Flame-assisted spray pyrolysis to size-controlled LiyAlxMn2−xO4: a supervised machine learning approach

Abstract

The demand for lithium manganese oxides for cathodes is growing faster than that for lithium cobalt oxides because of their smaller environmental footprint, lower cost, and flammability. Their capacity, cyclability, and time between charges require a precise control of the physiochemical properties including the particle size distribution. We developed a novel one-step synthesis route for Al-doped LiMn₂O₄ by flame assisted spray pyrolysis (FASP) that controls the particle size and morphology.

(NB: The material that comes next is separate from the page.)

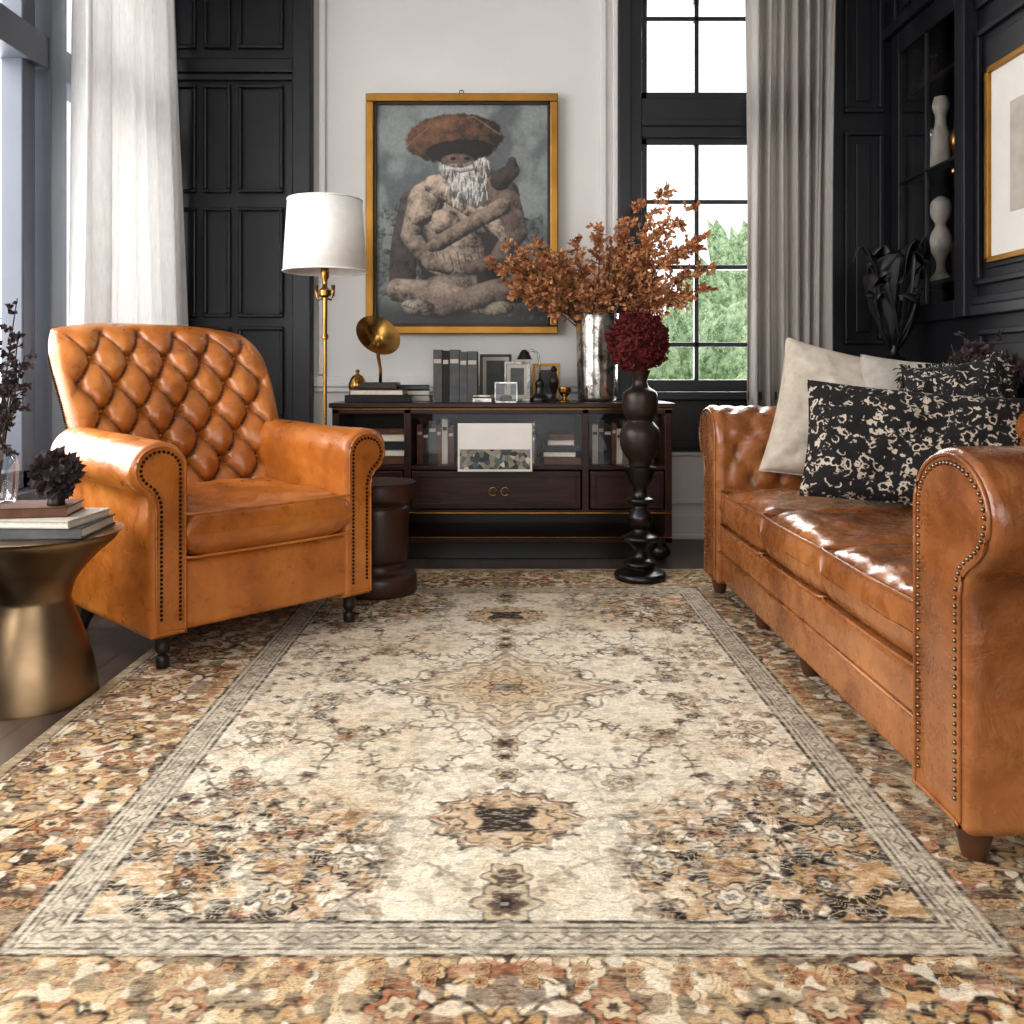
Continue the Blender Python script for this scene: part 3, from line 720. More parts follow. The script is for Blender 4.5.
def books(name,loc,items,rot=0):
    e=empty(name,loc,rot); 
    for i,(x,w,h,d,m) in enumerate(items):
        boxes('cover_%d'%i,[bx(x,x+.003,0,d,0,h),bx(x+w-.003,x+w,0,d,0,h),bx(x,x+w,-.004,.003,0,h)],m,e,.001)
        boxes('pages_%d'%i,[bx(x+.003,x+w-.003,.002,d-.004,.004,h-.004)],M['paper'],e,0)
        boxes('label_%d'%i,[bx(x+.004,x+w-.004,-.0052,-.004,h*.74,h*.82)],M['booklight'] if m!=M['booklight'] else M['bookdark'],e,0)
    return e
def stack(name,loc,items,rz=0):
    e=empty(name,loc,rz); z=0
    for i,(w,d,h,a,m) in enumerate(items):
        b=empty('book_%d'%i,(0,0,z),D(a)); b.parent=e
        boxes('cover',[bx(-w/2,w/2,-d/2,d/2,0,.004),bx(-w/2,w/2,-d/2,d/2,h-.004,h),bx(-w/2,-w/2+.004,-d/2,d/2,0,h),bx(-w/2,w/2,-d/2,-d/2+.003,0,h) if i%2==0 else bx(-w/2,-w/2+.004,-d/2,d/2,0,h)],m,b,.001)
        boxes('pages',[bx(-w/2+.004,w/2-.005,-d/2+.005,d/2-.005,.004,h-.004)],M['paper'],b,0)
        z+=h
    return e
G,K,B_,Lt=M['bookgrey'],M['bookdark'],M['bookbrown'],M['booklight']
books('book_row',(-.375,4.64,.79),[(0,.045,.27,.2,G),(.047,.035,.265,.2,K),(.084,.05,.27,.2,G),(.136,.038,.26,.2,G),(.176,.05,.262,.2,G)])
books('shelf_books',(-.07,4.60,.476),[(-.385,.03,.2,.17,B_),(-.355,.03,.18,.17,K),(-.325,.04,.22,.17,G),(-.285,.025,.2,.17,B_),(-.258,.03,.23,.17,Lt),(-.226,.03,.19,.17,B_)])
stack('shelf_book_stack',(.28,4.66,.476),[(.19,.2,.035,4,B_),(.17,.19,.03,-5,G),(.18,.17,.03,3,K),(.14,.15,.025,0,Lt),(.12,.12,.03,6,B_)])
books('shelf_books',(.44,4.60,.476),[(0,.03,.2,.17,Lt),(.03,.03,.22,.17,G),(.06,.04,.2,.17,K),(.10,.025,.21,.17,B_),(.125,.03,.18,.17,Lt),(.155,.03,.22,.17,G),(.185,.04,.2,.17,K),(.225,.03,.21,.17,B_),(.255,.03,.2,.17,G)])
stack('shelf_book_stack',(-.60,4.66,.476),[(.22,.2,.04,4,B_),(.2,.19,.035,-5,G),(.19,.17,.04,3,K),(.17,.16,.035,0,Lt),(.16,.14,.03,5,B_)])
for i,(x,h,r) in enumerate(((.06,.17,.035),(.14,.22,.03),(-.16,.19,.03))):
    lathe('glass_jar',smoothprof([(r*.8,0),(r,.01),(r,h*.6),(r*.5,h*.75),(r*.45,h*.9),(r*.6,h)]),M['vglass'],None,(x,4.58,.476),20)
ob=empty('framed_postcard',(-.055,4.475,.45),0)
boxes('card',[bx(-.185,.185,-.004,.004,.0,.24)],M['mat_board'],ob,.001,rot=(D(-2),0,0))
cardm=NT('townscape_print'); vv=cardm.n('ShaderNodeTexVoronoi',{'Vector':cardm.tc.outputs['Object'],'Scale':42.0})
sp=cardm.n('ShaderNodeSeparateColor',{0:vv.outputs['Color']})
cardm.set(Base_Color=cardm.ramp(sp.outputs[0],[(.1,C(40,44,50)),(.4,C(96,100,96)),(.6,C(150,138,112)),(.8,C(70,84,104)),(.95,C(196,186,160))]),Roughness=.6)
boxes('print',[bx(-.175,.175,-.0065,-.004,.012,.11)],cardm.m,ob,0,rot=(D(-2),0,0))
boxes('ledge',[bx(-.19,.19,-.01,.02,-.006,0)],M['wood'],ob,.001)
stack('coffee_table_books',(-.66,4.72,.79),[(.34,.24,.035,3,K),(.28,.2,.03,-4,B_)])
stack('coffee_table_books',(-.50,4.84,.79),[(.20,.16,.03,-3,Lt),(.18,.15,.03,5,K),(.17,.14,.025,0,G)])
gr=empty('brass_gramophone',(-.66,4.70,.856))
boxes('box',[bx(-.10,.10,-.08,.08,0,.035)],M['bronze'],gr,.005)
tube('arm',[(.0,.03,.035),(.0,.035,.10),(-.01,.02,.17),(-.01,0,.25)],[.009,.008,.010,.014],M['brass'],gr)
hp=[(.012,-.10),(.02,-.07),(.045,-.03),(.085,.0),(.118,.018),(.122,.02),(.116,.014),(.08,-.006),(.04,-.035),(.008,-.06)]
lathe('horn',hp,M['brass'],gr,(-.01,-.03,.27),48,(D(58),0,D(34)))
lathe('brass_bell',smoothprof([(.035,0),(.04,.005),(.03,.03),(.045,.06),(.048,.09),(.03,.13),(.008,.145),(.012,.16),(.001,.17)]),M['brass'],None,(-.805,4.88,.79),24)
def frame_small(name,loc,w,h,mf,rz=0,pic='booklight'):
    e=empty(name,loc,rz); t=.014
    boxes('frame',[bx(-w/2,w/2,-.007,.007,0,t),bx(-w/2,w/2,-.007,.007,h-t,h),bx(-w/2,-w/2+t,-.007,.007,t,h-t),bx(w/2-t,w/2,-.007,.007,t,h-t)],mf,e,.002)
    boxes('mount',[bx(-w/2+t,w/2-t,-.003,.004,t,h-t)],M['booklight'],e,0)
    boxes('photograph',[bx(-w/2+t+.02,w/2-t-.02,-.004,-.003,t+.02,h-t-.02)],M['bookgrey'],e,0)
    boxes('strut',[bx(-.01,.01,.007,.06,0,.006),bx(-.01,.01,.05,.06,0,h*.5)],K,e,0); return e
frame_small('silver_photo_frame',(-.055,4.84,.79),.17,.25,M['bronze'],D(6))
frame_small('silver_photo_frame',(.06,4.76,.79),.14,.21,M['silver'],D(-10))
frame_small('gilt_photo_frame',(.22,4.90,.79),.15,.20,M['gold'],D(-4))
gb=empty('glass_display_box',(.0,4.62,.79)); L=[]
for a in (-.055,.055):
    for b in (-.04,.04): L.append(bx(a-.003,a+.003,b-.003,b+.003,0,.1))
for z in (.003,.1): L+=[bx(-.058,.058,-.043,-.037,z-.003,z+.003),bx(-.058,.058,.037,.043,z-.003,z+.003),bx(-.058,-.052,-.04,.04,z-.003,z+.003),bx(.052,.058,-.04,.04,z-.003,z+.003)]
boxes('edges',L,M['silver'],gb,0); boxes('glass_panes',[bx(-.054,.054,-.04,-.038,.006,.098),bx(-.054,.054,.038,.04,.006,.098)],M['glass'],gb,0)
boxes('trinket',[bx(-.03,.03,-.02,.02,.0,.035)],M['bronze'],gb,.01)
boxes('silver_box',[bx(-.17,-.07,4.54,4.60,.79,.815),bx(-.165,-.075,4.543,4.597,.817,.83)],M['silver'],None,.004)
lathe('bronze_figurine',smoothprof([(.03,0),(.03,.01),(.012,.03),(.02,.07),(.028,.11),(.014,.15),(.018,.17),(.001,.19)]),M['bronze'],None,(.255,4.78,.79),20)
lathe('brass_candle_cup',smoothprof([(.03,0),(.032,.006),(.012,.02),(.014,.03),(.03,.05),(.034,.075),(.03,.078)]),M['brass'],None,(.30,4.60,.79),24)
dl=empty('small_desk_lamp',(.175,4.66,.79))
lathe('base',smoothprof([(.05,0),(.05,.02),(.03,.04),(.022,.07),(.024,.1),(.010,.12)]),M['black'],dl)
tube('neck',[(0,0,.1),(0,0,.2),(-.01,0,.25),(-.04,0,.27),(-.07,-.01,.255)],.006,M['silver'],dl)
lathe('shade',[(.01,.03),(.02,.02),(.04,-.02),(.035,-.02),(.001,.02)],M['black'],dl,(-.08,-.01,.24))
# ---------------------------------------------------------------- foliage
def leafVF(p,d,up,l,w,V,F):
    d=d.normalized(); s=d.cross(up)
    if s.length<1e-4: s=Vector((1,0,0))
    s.normalize(); n=s.cross(d); b=len(V)
    V+= [tuple(p),tuple(p+d*l*.45+s*w+n*w*.35),tuple(p+d*l),tuple(p+d*l*.45-s*w+n*w*.35),tuple(p+d*l*.5)]
    F+= [(b,b+1,b+4),(b+1,b+2,b+4),(b+2,b+3,b+4),(b+3,b,b+4)]
def rv(r,a=1): return Vector((r.uniform(-a,a),r.uniform(-a,a),r.uniform(-a,a)))
vs=empty('mercury_glass_vase',(.48,4.74,.79))
lathe('body',smoothprof([(.085,0),(.10,.008),(.105,.05),(.108,.2),(.11,.36),(.113,.45),(.118,.462),(.110,.458),(.10,.40),(.098,.05),(.01,.02)],4),M['silver'],vs)
def branches(parent,base,tips,mat,smat,ll,lw,n,seed,spread=.03,bl=(.04,.13),arch=.10):
    r=random.Random(seed); V=[];F=[];SV=[];SF=[]
    for tp in tips:
        tp=Vector(tp); b=Vector(base)+Vector((r.uniform(-1,1),r.uniform(-1,1),0))*spread
        mid=b.lerp(tp,.5)+Vector((0,0,arch))*(1 if abs(tp.x-b.x)>.2 else 0)+rv(r,.02)
        pts=[]
        for k in range(11):
            t=k/10; pts.append(b*(1-t)**2+mid*2*t*(1-t)+tp*t*t)
        tubeVF(pts,[.004-.0025*k/10 for k in range(11)],SV,SF,5)
        for sidek in range(n):
            t=r.uniform(.38,1); k=min(9,int(t*10)); p=pts[k].lerp(pts[k+1],t*10-k)
            d=(pts[k+1]-pts[k]).normalized(); o=(d*.7+rv(r,.95)).normalized()
            L=r.uniform(*bl)*(1.25-t*.7); q=p+o*L
            tubeVF([p,p.lerp(q,.5)+Vector((0,0,.006)),q],[.0018,.0015,.001],SV,SF,4)
            for m in range(8):
                f=(m+1)/8; leafVF(p.lerp(q,f),(o+rv(r,.9)),rv(r,1),r.uniform(.6,1.15)*ll,r.uniform(.7,1.1)*lw,V,F)
    mk('leaves',V,F,mat,parent,False); mk('stems',SV,SF,smat,parent)
br=empty('dried_leaf_branches',(.48,4.74,.79))
T=[(-.56,.74),(-.5,.64),(-.46,.80),(-.42,.56),(-.36,.70),(-.33,.84),(-.30,.54),(-.22,.76),(-.18,.60),(-.12,.86),(-.06,.68),(0,.88),(0,.6),(.08,.78),(.1,.62),(.17,.95),(.22,1.05),(.26,.84),(.35,1.10),(.37,.95),(.40,.78),(.46,1.0),(.46,.66),(.53,.84),(.58,.70),(.60,.60),(.3,.64),(.5,.56),(-.4,.64),(-.26,.64),(-.1,.56),(.2,.72),(-.48,.72),(-.28,.80)]
rb=random.Random(2)
branches(br,(0,0,.30),[(a,rb.uniform(-.16,.12),b) for a,b in T],M['rust'],M['stemdark'],.034,.0115,36,5,.03,(.04,.11))
def flowerball(name,parent,c,R,mat,n,pl,pw,seed):
    r=random.Random(seed); V=[];F=[]; c=Vector(c)
    for i in range(n):
        z=r.uniform(-1,1); a=r.uniform(0,2*pi); q=math.sqrt(1-z*z); d=Vector((q*math.cos(a),q*math.sin(a),z))
        p=c+d*R*r.uniform(.76,.9)*(1+.14*mn.noise(d*3))
        for m in range(3): leafVF(p,d*.6+rv(r,.8),rv(r),pl*r.uniform(.7,1.2),pw,V,F)
    mk(name,V,F,mat,parent,False)
    o=blob('core',tuple(c),(R*.8,)*3,mat,seed,3,.1); o.parent=parent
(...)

A combination of intrinsic and extrinsic parameters governs the process with synergistic and antagonistic interactions and non-linear relationships. We identified the responses to 10 operational factors that affect the size and specific surface area of Li_yAl_xMn_2−xO₄ powders. The surface areas of powders doped with Al are doubled versus standard formulations, which we attribute to carbon formation on the surface. Elemental mapping of the surface shows that Al, Mn, and O are evenly distributed in the particles. The shifts in the XRD peaks prove that Al is incorporated into the structure. We trained three machine learning algorithms to predict the particle size given the experimental factors. Artificial neural networks (ANNs), support vector regression (SVR), and random forest regression (RF) adequately predict the particle size and each model accounts for 0.97, 0.86, and 0.49 of the variance (R-squared), respectively. The ANN model identifies the ethanol to precursor ratio, precursor type, and fuel flow-rate as the most significant factors to account for the particle size. The RF model assigns the greatest effect to the vacuum pressure, followed by the precursor type and fuel flow-rate.